I wrote the first few lines of the voiceover when I was about twenty. I was on an early morning train journey and looking out the window. All of the fields were covered in frost and the sun was just rising – the first lines just popped into my head. Later, as I developed the script I was thinking a lot about memory and how we process events in our mind. I’d personally been trying to process some difficult memories and learning how trauma can often come back at any point in your life, it’s cyclical and can be triggered by things, particularly locations. Every memory has a setting, a room, a house, a field. I thought a lot about how those places change over the years. It can be a shock to revisit somewhere that has left such a strong impression in your mind, only to find it different to how you remembered it.

I think some of the most potent memories are things you experience as a child or teenager. They leave imprints on you and it’s only when you are older you begin to understand the significance of events or experiences and how they have shaped you. Everyone remembers their first love, but what happens when those memories are intertwined with a traumatic event? Martha’s first experience of love becomes tainted and her fear and shame of ever talking about it means it continues to haunt her, which ultimately becomes incredibly damaging.

The cinematography is just stunning, slow and poetic, could you talk about working with your camera crew to create it?

The Director of Photography, Adam Barnett, was so brilliant to work with. It was our first collaboration. A mutual friend put us in contact and Adam had some 35mm film stock left over from a shoot and was looking for a short film project. We met and he totally understood my vision of the film. All our references to films we admired were very aligned and he even sent me some music, asking if it was the right tone I with thinking for the film, which it was. During the shoot, it was great to describe moments in films that were similar to what I wanted and he knew instinctively what I meant. It was a really challenging shoot and we had very little time so having a visual shorthand was really helpful.

We had a limited budget and when shooting on film you have to know what you want and be smart about it.

From the beginning, I had some very firm images in my head of the girls together, but you never know what challenges you will face and it just so happened that it decided to snow in London that weekend we were filming. It was a blessing and a curse, we weren’t prepared for it in terms of production and it messed with continuity but we had to take advantage of what it gave to the story and feel of the film. I think it really adds to the atmosphere we wanted to create.

The cyclical nature of the trauma that you referred to is imbued in the narrative, when writing the script did you develop the voiceover first? Or was it alongside the imagery?

They came together quite early on when writing the script. I wanted to challenge myself in telling a story through voiceover. I would have loved to have been a little more ‘Terrence Malick’ about it all and been free with the camera and improvisation but we had a limited budget and when shooting on film you have to know what you want and be smart about it.

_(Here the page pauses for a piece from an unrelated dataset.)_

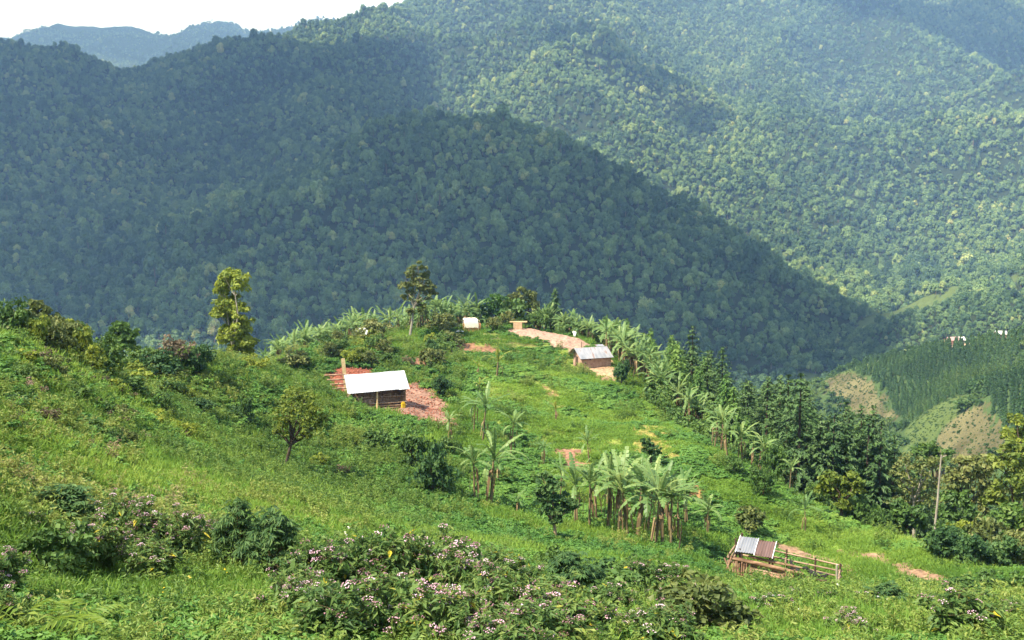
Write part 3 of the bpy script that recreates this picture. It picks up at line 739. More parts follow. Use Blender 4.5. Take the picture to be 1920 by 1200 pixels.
class Kind:
    """a few built forms of one kind of plant; the first use of each form takes it, later uses copy it"""
    def __init__(s, forms): s.forms = forms; s.used = [False] * len(forms)
    def put(s, loc, rz, sc, label, cat, group=None, k=None, tilt=0.0):
        k = int(ri.integers(0, len(s.forms))) if k is None else k
        if s.used[k]: return inst(s.forms[k], loc, rz, sc, label, cat, group, tilt=tilt)
        s.used[k] = True; r = s.forms[k]; r.location = loc; r.rotation_euler = (tilt * math.cos(rz * 3), tilt * math.sin(rz * 5), rz); r.scale = sc if hasattr(sc, '__len__') else (sc, sc, sc)
        return tag(r, label, cat, group)
    def done(s):
        for u, f in zip(s.used, s.forms):
            if not u:
                for ch in list(f.children): bpy.data.objects.remove(ch)
                bpy.data.objects.remove(f)

BROAD = leafmat('broad_leaves', [(0.022,0.058,0.016),(0.05,0.105,0.024),(0.09,0.165,0.034),(0.15,0.21,0.05)], trans=.25, wi=.35)
YELLOWG = leafmat('yellow_green_leaves', [(0.05,0.09,0.015),(0.12,0.17,0.025),(0.21,0.26,0.035),(0.30,0.33,0.05)], trans=.35, wi=.3)
OLIVE = leafmat('olive_leaves', [(0.035,0.06,0.02),(0.08,0.11,0.03),(0.14,0.165,0.048),(0.21,0.21,0.075)], trans=.25, wi=.3)
DARKG = leafmat('dark_glossy_leaves', [(0.018,0.05,0.02),(0.036,0.088,0.03),(0.07,0.135,0.04),(0.11,0.18,0.055)], trans=.25, rough=.6, spec=.2, wi=.3)
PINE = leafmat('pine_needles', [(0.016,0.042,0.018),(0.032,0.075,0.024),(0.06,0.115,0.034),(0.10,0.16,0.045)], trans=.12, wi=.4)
PINEL = leafmat('young_pine_needles', [(0.03,0.085,0.022),(0.06,0.14,0.03),(0.11,0.20,0.04),(0.16,0.24,0.055)], trans=.2, wi=.4)
BANA = leafmat('banana_leaves', [(0.06,0.13,0.04),(0.11,0.20,0.06),(0.18,0.27,0.085),(0.27,0.34,0.11)], trans=.35, rough=.5, spec=.35, wi=.3)
BANY = leafmat('yellow_banana_leaves', [(0.12,0.17,0.03),(0.20,0.24,0.04),(0.28,0.28,0.05)], trans=.35, rough=.4, spec=.45, wi=.3)
DEADL = leafmat('dead_banana_leaves', [(0.07,0.045,0.026),(0.18,0.12,0.065),(0.34,0.25,0.14)], trans=.1, rough=.8, wi=.3)
PSTEM = plainmat('banana_stem', [(0.045,0.035,0.022),(0.14,0.11,0.055),(0.26,0.21,0.11)], 5, .8, .4, stretch=(1, 1, .25))
TRUNKG = plainmat('grey_trunk', [(0.16,0.14,0.11),(0.34,0.31,0.26)], 6, .9, .4, stretch=(1, 1, .3))
TRUNKD = plainmat('dark_trunk', [(0.03,0.022,0.016),(0.09,0.065,0.045)], 9, .9, .5, stretch=(1, 1, .3))

def limb_tree(name, label, cat, base, blobs, leaf, lmat, tmat, n_sub=16, sub_r=.38, n_leaf=14, tr=.12, lean=None, group=None, seed=1, zmin=-.6, rz=0):
    """tree of real limbs reaching into leaf clumps; blobs are local (x,y,z,rx,ry,rz)"""
    rg_ = np.random.default_rng(seed); root = empty(name, tuple(base), rz, label, cat, group)
    mb = MB(); zb = min(b[2] - b[5] for b in blobs); fk = np.array(lean if lean is not None else (0, 0, max(zb * .8, .3)))
    mb.tube([(0, 0, -.3), fk * .5 + np.array([tr * .5, 0, 0]), fk], [tr * 1.25, tr, tr * .8], 7)
    for b in blobs:
        e = np.array(b[:3]); mid = (fk + e) / 2 + rg_.normal(0, .06, 3) * np.linalg.norm(e - fk)
        mb.tube([fk, mid, e], [tr * .6, tr * .4, tr * .15], 5)
        for q in range(3):
            d = sph(rg_, 1, -.2)[0] * np.array(b[3:]) * .8; mb.tube([mid * .4 + e * .6, e + d], [tr * .22, tr * .06], 4)
    mb.build('trunk', tmat, root)
    lb = MB(); c_, n_v, t_ = clumps(rg_, blobs, n_sub, sub_r, n_leaf, zmin); leaves(lb, c_, n_v, leaf, leaf * .62, rg_, .25, t_)
    lb.build('crown', lmat, root)
    return root
def px_tree(name, label, cat, px, py, blobs, leaf, lmat, tmat, Y=None, trpx=4, leanpx=None, **kw):
    """tree whose clump positions were read off the photo, turned into real sizes at its own distance"""
    b = ground(px, py) if Y is None else wcol(px, Y)
    Yd = b[1]; m = Yd / F_PX; out = []
    rg_ = np.random.default_rng(kw.get('seed', 1))
    for (bx, by, br) in blobs:
        P_ = at(bx, by, Yd) - b; r = br * m
        out.append((P_[0], rg_.uniform(-.35, .35) * r, P_[2], r, r, r * .9))
    ln = None
    if leanpx is not None: q = at(leanpx[0], leanpx[1], Yd) - b; ln = (q[0], 0, q[2])
    return limb_tree(name, label, cat, b, out, leaf, lmat, tmat, tr=trpx * m, lean=ln, **kw)

# single trees
px_tree('tree', 'tall yellow green tree with narrow lumpy crown on a slanting trunk, left of the knoll', 'tree', 425, 690,
        [(440,530,30),(418,540,16),(425,568,28),(412,590,18),(446,585,24),(450,612,26),(434,632,26),(462,640,20),(443,655,20),(465,662,13)], .36, YELLOWG, TRUNKG, Y=82, trpx=4, leanpx=(436,652), seed=3, n_sub=34, n_leaf=22, sub_r=.32)
px_tree('tree', 'small spreading yellow green tree with dark bent trunk, alone in grass below the white roof', 'tree', 530, 884,
        [(548,745,24),(572,750,26),(535,770,26),(566,778,32),(592,772,20),(527,795,20),(550,808,26),(586,800,22),(604,788,12),(570,818,14),(520,812,10)], .18, YELLOWG, TRUNKD, trpx=3.4, leanpx=(545,835), seed=4, n_sub=15, n_leaf=20, sub_r=.36)
px_tree('tree', 'round green tree with a bare trunk standing behind the left ridge', 'tree', 228, 690,
        [(228,612,14),(214,628,18),(242,630,18),(205,645,14),(230,645,22),(252,648,14)], .40, BROAD, TRUNKG, Y=66, trpx=3, leanpx=(229,655), seed=5)
px_tree('tree', 'dark bushy tree, tallest of the trees at the far left edge of the ridge', 'tree', 80, 680,
        [(66,575,16),(80,590,20),(62,600,18),(98,602,18),(84,622,24),(60,640,18),(105,628,16),(95,655,20)], .33, OLIVE, TRUNKD, Y=52, trpx=3.5, leanpx=(82,640), seed=6)
px_tree('tree', 'low olive tree beside the tallest tree on the far left ridge', 'tree', 135, 690, [(130,608,14),(145,625,15),(122,632,16),(150,645,14),(135,655,18)], .33, YELLOWG, TRUNKD, Y=54, trpx=2.5, leanpx=(135,665), seed=7)
px_tree('tree', 'feathery light green tree on the ridge top at the left edge', 'tree', 15, 680, [(12,612,16),(30,630,18),(5,640,22),(35,655,18),(10,665,20)], .30, YELLOWG, TRUNKD, Y=44, trpx=2.5, leanpx=(14,660), seed=8)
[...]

I usually find voiceover in film is overly expositional and often doesn’t add anything, so I knew my choice of language was very important. Martha’s inner monologue, therefore, became more about the world outside of the field, the playground talk and rumours. Although we only see the field, this gave a sense of a larger world and events surrounding this tragedy. The visuals had to speak for themselves and tell their own story. The repetition of certain images helped convey this haunted and tormented feeling. Also changing small aspects of these reoccurring images helped convey the idea of having both good and bad memories of a particular place intertwined. Her memory is distorted and muddled and she is trying to make sense of it all.

Could you talk about how you instructed your actors to portray a sense of time passing? It’s a difficult aspect of filmmaking to get right but your actress does a brilliant job.

That’s really lovely to hear. Nina Mazodier, who played Martha, was so incredibly dedicated and passionate about the project. I remember she was really excited when I asked her whether she would also play the older version of Martha as well. I was looking at casting a different actor but I just felt that it can often take you out of a film if you don’t get the casting quite right. I knew from talking at length with Nina about the film that she understood the pain and trauma surrounding Martha. I think this shines through in those later moments on the industrial estate. It also helped that we had shot all the field scenes first, so she was able to think about those scenes whilst walking around the industrial estate.

What are you working on next?

I’m developing a few projects at the moment that I’m really excited about. Adam and I have been discussing shooting a tondoscopic film which I think would be a wonderful exercise in framing and thinking about the psychological impact of a circular frame on the audience. I’ve got a comedy/drama in the pipeline as well as a feature I’m developing about a forensic artist who falls in love with the sister of a girl who’s been missing for twenty four years. There are a lot of similar themes to They Found Her in a Field, so I’ve been researching a lot more into trauma and memory. It’s fascinating but I wouldn’t recommend it as bedtime reading!